In documents posted to the state's website, Blue Shield of California reported that its chief executive officer, Bruce Bokaden, was paid more than $4.6 million in 2010. The San Francisco-based insurer raised rates on some policyholders by about 38 percent over 2010 and 2011.
The salaries are not outside the norm and are based, in part, on a performance-based bonus plan that rewards executives for meeting goals, Blue Shield spokesman Steve Shivinsky said in a statement Wednesday.
"We offer a competitive compensation package to attract and retain top-quality executives necessary to maintain a high level of performance and service," Shivinsky said.
Shivinsky pointed out that Blue Shield is a not-for-profit insurer that doesn't offer stock options to executives like for-profit companies do.
The state's largest for-profit insurer, Anthem Blue Cross, also paid executives ample salaries, according to documents provided to The Associated Press on Wednesday.

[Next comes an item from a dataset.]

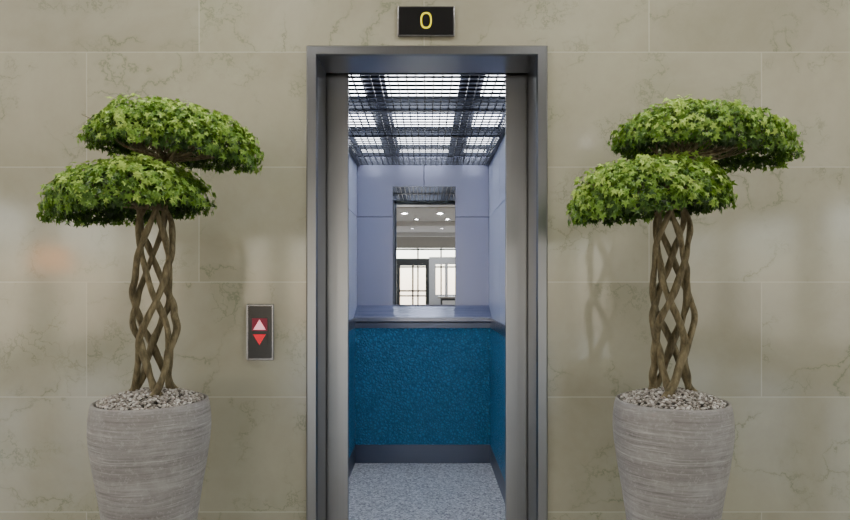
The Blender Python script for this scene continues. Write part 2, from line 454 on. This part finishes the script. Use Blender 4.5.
tri("arrow_down",(cx,cz-.030),False,M_red,.028,-.022)

# ------------------------------------------------------------------ potted trees
PY=-.45; S=270.6
def leaf_shape(sz):
    pts=[(0,0,0)]
    spec=[(-150,.35),(-122,.66),(-95,.40),(-60,.86),(-34,.46),(0,1.15),(34,.46),(60,.86),(95,.40),(122,.66),(150,.35)]
    for a,r in spec:
        a=math.radians(a); z=-.24*r*r+ .05*abs(math.sin(a))
        pts.append((math.sin(a)*r*sz*.62,math.cos(a)*r*sz*.62,z*sz*.62))
    F=[(0,i,i+1) for i in range(1,len(spec))]
    return pts,F
def canopy(nm,c,a,b,h,tilt,seed,parent,n=4300):
    rnd=random.Random(seed)
    V=[];F=[];C=[]
    R=Matrix.Rotation(tilt,3,'Y')
    ph=[rnd.uniform(0,6.28) for _ in range(6)]
    for i in range(n):
        u=rnd.random(); az=rnd.uniform(0,2*math.pi)
        if u<.87: zc=rnd.uniform(.0,1.0)
        else: zc=rnd.uniform(-.12,.06)
        rr=math.sqrt(max(0,1-zc*zc))
        lump=1+.03*math.sin(3*az+ph[0])+.035*math.sin(5*az+ph[1]+3*zc)+.035*math.sin(9*az+ph[2]+7*zc)+.03*math.sin(15*az+ph[5]+11*zc)
        q=rnd.random()
        rad=rnd.uniform(.91,1.04) if q<.62 else rnd.uniform(.72,.91)
        depth=(rad-.72)/.31
        rad*=lump
        d=Vector((rr*math.cos(az),rr*math.sin(az),zc))
        p=Vector((d.x*a*rad,d.y*b*rad,(max(0,d.z)**.9 if d.z>0 else d.z)*h*rad))
        nrm=Vector((d.x/a,d.y/b,max(d.z,.0)/h+.5)).normalized()
        nrm=(nrm+Vector((rnd.gauss(0,.45),rnd.gauss(0,.45),rnd.gauss(0,.3)))).normalized()
        out=Vector((d.x,d.y,-.55+rnd.gauss(0,.25)))+Vector((rnd.gauss(0,.5),rnd.gauss(0,.5),0))
        out=(out-nrm*out.dot(nrm))
        if out.length<1e-3: out=Vector((1,0,0))
        out.normalize(); xx=out.cross(nrm).normalized()
        M=Matrix((xx,out,nrm)).transposed()
        lv,lf=leaf_shape(rnd.uniform(.022,.035))
        bse=len(V)
        pw=Vector(c)+R@p
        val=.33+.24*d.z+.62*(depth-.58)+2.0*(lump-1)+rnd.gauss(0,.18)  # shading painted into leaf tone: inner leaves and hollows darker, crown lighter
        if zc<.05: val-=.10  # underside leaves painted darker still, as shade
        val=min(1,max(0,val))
        for q_ in lv:
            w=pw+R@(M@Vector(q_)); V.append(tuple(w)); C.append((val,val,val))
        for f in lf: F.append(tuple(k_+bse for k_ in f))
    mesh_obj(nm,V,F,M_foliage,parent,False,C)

def curve_obj(nm,splines,mat,parent,res=8):
    cu=bpy.data.curves.new(nm,'CURVE'); cu.dimensions='3D'; cu.bevel_depth=1.0; cu.bevel_resolution=3; cu.resolution_u=4
    cu.use_fill_caps=True
    for pts in splines:
        sp=cu.splines.new('BEZIER'); sp.bezier_points.add(len(pts)-1)
        for bp,(p,r) in zip(sp.bezier_points,pts):
            bp.co=p; bp.radius=r; bp.handle_left_type='AUTO'; bp.handle_right_type='AUTO'
    cu.materials.append(mat)
    return link(bpy.data.objects.new(nm,cu),parent)
M_peb_base=simple("soil_grit",(.10,.085,.07),.9)

def potted_tree(nm,px,trunk_px,up,lo,seed,phase):
    rnd=random.Random(seed)
    X=(px-427)/S
    E=empty(nm,(X,PY,0))
    zr=1.058
    pr=[(.001,0),(.104,0),(.108,.008),(.114,.10),(.127,.28),(.142,.46),(.158,.60),(.176,.72),(.193,.82),(.204,.90),(.2085,.95),(.2075,1.0),(.202,1.04),(.197,zr),(.191,zr+.002),(.186,zr-.003),(.182,1.0),(.001,1.0)]
    lathe("pot",pr,M_pot,E,96)
    lathe("soil",[(.181,1.002),(.181,zr-.012),(.12,zr+.002),(.001,zr+.012)],M_peb_base,E,48)
    ico=bmesh.new(); bmesh.ops.create_icosphere(ico,subdivisions=1,radius=1); ico.verts.ensure_lookup_table()
    iv=[v.co.copy() for v in ico.verts]; iff=[tuple(v.index for v in f.verts) for f in ico.faces]; ico.free()
    V=[];F=[];C=[]
    for i in range(2300):
        r=.181*math.sqrt(rnd.random()); a=rnd.uniform(0,6.283)
        z=zr-.006+.040*(1-(r/.182)**2)+rnd.uniform(0,.007)
        s=rnd.uniform(.0035,.0068)
        if r+s>.182: r=.182-s
        sc=Vector((s*rnd.uniform(.8,1.3),s*rnd.uniform(.8,1.3),s*rnd.uniform(.6,.9)))
        Rm=Matrix.Rotation(rnd.uniform(0,3.14),3,'Z')
        val=min(1,max(0,rnd.gauss(.6,.28)))
        b0=len(V)
        for v in iv:
            w=Rm@Vector((v.x*sc.x,v.y*sc.y,v.z*sc.z))
            V.append((w.x+r*math.cos(a),w.y+r*math.sin(a),w.z+z)); C.append((val,)*3)
        for f in iff: F.append(tuple(k_+b0 for k_ in f))
    mesh_obj("pebbles",V,F,M_peb,E,True,C)
    tx=(trunk_px-px)/S; z0=zr+.0; z1=EYE+(285-208)/S
    sp=[]; tops=[]
    for s in range(6):
        cw=1 if s%2==0 else -1
        ph=2*math.pi*(s//2)/3+(.5 if cw<0 else 0)+phase
        pts=[]
        NN=17
        for i in range(NN):
            u=i/(NN-1)
            ang=ph+cw*u*2*math.pi*.72
            R_=.074*(.88+.12*math.cos(2*math.pi*u*2+.6))
            if u<.08: R_*=1+.9*(.08-u)/.08*.5
            if u>.78: R_*=1-(u-.78)*1.5
            R_+=rnd.uniform(-.006,.006)+.005*cw
            rad=(.0138-.0035*u)*rnd.uniform(.82,1.18)*(1.2 if i==0 else 1)
            pts.append(((tx+R_*math.cos(ang),R_*math.sin(ang)*.8,z0+(z1-z0)*u),rad))
        sp.append(pts); tops.append(pts[-1])
    curve_obj("braided_trunk",sp,M_bark,E)
    def cano(nm2,spec,sd,yoff,b):
        x0,x1,yt,yl,yr=spec
        m=5
        a=((x1-x0)/2-m)/S*.97; cxx=((x0+x1)/2-px)/S*.97
        rim=(yl+yr)/2-3
        zrim=EYE+(285-rim)/S; h=(rim-yt-4)/S
        tilt=math.atan2((yr-yl),(x1-x0))
        c=(cxx,yoff,zrim)
        canopy(nm2,c,a,b,h,tilt,sd,E)
        return c,a,b,h,tilt
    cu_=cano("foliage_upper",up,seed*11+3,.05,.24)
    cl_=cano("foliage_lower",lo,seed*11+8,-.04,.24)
    br=[]
    for (c,a,b,h,tilt),nb in ((cu_,34),(cl_,30)):
        for i in range(nb):
            (tp,tr)=tops[i%6]
            az=rnd.uniform(0,6.283); q=rnd.uniform(.4,.9)
            ex=a*q*math.cos(az); ey=b*q*math.sin(az)
            ez=h*(.0+.6*math.sqrt(1-q*q))-ex*math.tan(tilt)
            end=Vector((c[0]+ex,c[1]+ey,c[2]+ez))
            st=Vector(tp)
            hub=Vector((c[0]*.45+tx*.55,c[1]*.5,min(c[2]-.01,st.z+.75*(c[2]-st.z)) if c[2]>st.z else st.z+.02))
            hub+=Vector((rnd.gauss(0,.022),rnd.gauss(0,.02),rnd.gauss(0,.01)))
            mid=hub.lerp(end,.5)+Vector((rnd.gauss(0,.015),rnd.gauss(0,.015),-.012))
            r0=.0095 if i<6 else .005
            br.append([(st,r0),(hub,r0*.8),(mid,r0*.5),(end,.0015)])
            for _ in range(2):
                e2=mid.lerp(end,rnd.uniform(.3,.9))+Vector((rnd.gauss(0,.05),rnd.gauss(0,.05),rnd.uniform(-.005,.04)))
                br.append([(mid,r0*.4),(mid.lerp(e2,.5)+Vector((0,0,.01)),.002),(e2,.001)])
    curve_obj("branches",br,M_bark,E)
potted_tree("potted_tree",151.5,154,(76,258,97,140,162),(53,217,159,221,205),1,2.0+math.atan2(1.02,2.2)-math.atan2(-.9,2.2))
potted_tree("potted_tree.001",671.5,671,(614,806,98,142,160),(561,724,157,221,207),2,2)

# ------------------------------------------------------------------ world
w=bpy.data.worlds.new("World"); scene.world=w; w.use_nodes=True
nt=w.node_tree; bg=nt.nodes["Background"]
sky=nt.nodes.new('ShaderNodeTexSky'); sky.sky_type='NISHITA'; sky.sun_disc=False
sky.sun_elevation=math.radians(40); sky.sun_rotation=math.radians(200)
mixn=nt.nodes.new('ShaderNodeMix'); mixn.data_type='RGBA'; mixn.inputs[0].default_value=.8
nt.links.new(sky.outputs[0],mixn.inputs[6]); mixn.inputs[7].default_value=(1,.98,.95,1)
nt.links.new(mixn.outputs[2],bg.inputs[0]); bg.inputs[1].default_value=2.2

# ------------------------------------------------------------------ camera
cam=bpy.data.cameras.new("camera"); cam.sensor_width=36; cam.lens=36*600/850
cam.shift_x=-2/850; cam.shift_y=25/850; cam.clip_start=.05
co=bpy.data.objects.new("camera",cam); scene.collection.objects.link(co)
co.location=(0,CAMY,EYE); co.rotation_euler=(math.radians(90),0,0)
scene.camera=co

At the top of the heap, Treasurer R. David Kretschmer earned nearly $2.4 million in 2010, up from about $572,000 in 2008. Pamela Kehaly, president of Anthem's California operations, banked about $524,000 in 2010.
A spokeswoman for Anthem, a unit of WellPoint Inc., said she could not immediately comment or provide more details Wednesday.
Anthem's attempted rate increase last year, which would have cost some policyholders 39 percent more in premiums, became President Barack Obama's poster child for out-of-control health care costs in his push to pass federal health care reform.
The rate was dropped under pressure from state and federal regulators to an average of 14 percent for policyholders.
The compensation documents are part of the new requirements for rate increase filings under a rate review law that went into effect this year, according to Department of Insurance spokesman Ioannis Kazanis.
In a legislative hearing last month, Insurance Commissioner Dave Jones said the top five insurers in California collectively banked more than $11 billion in profits in the last year alone.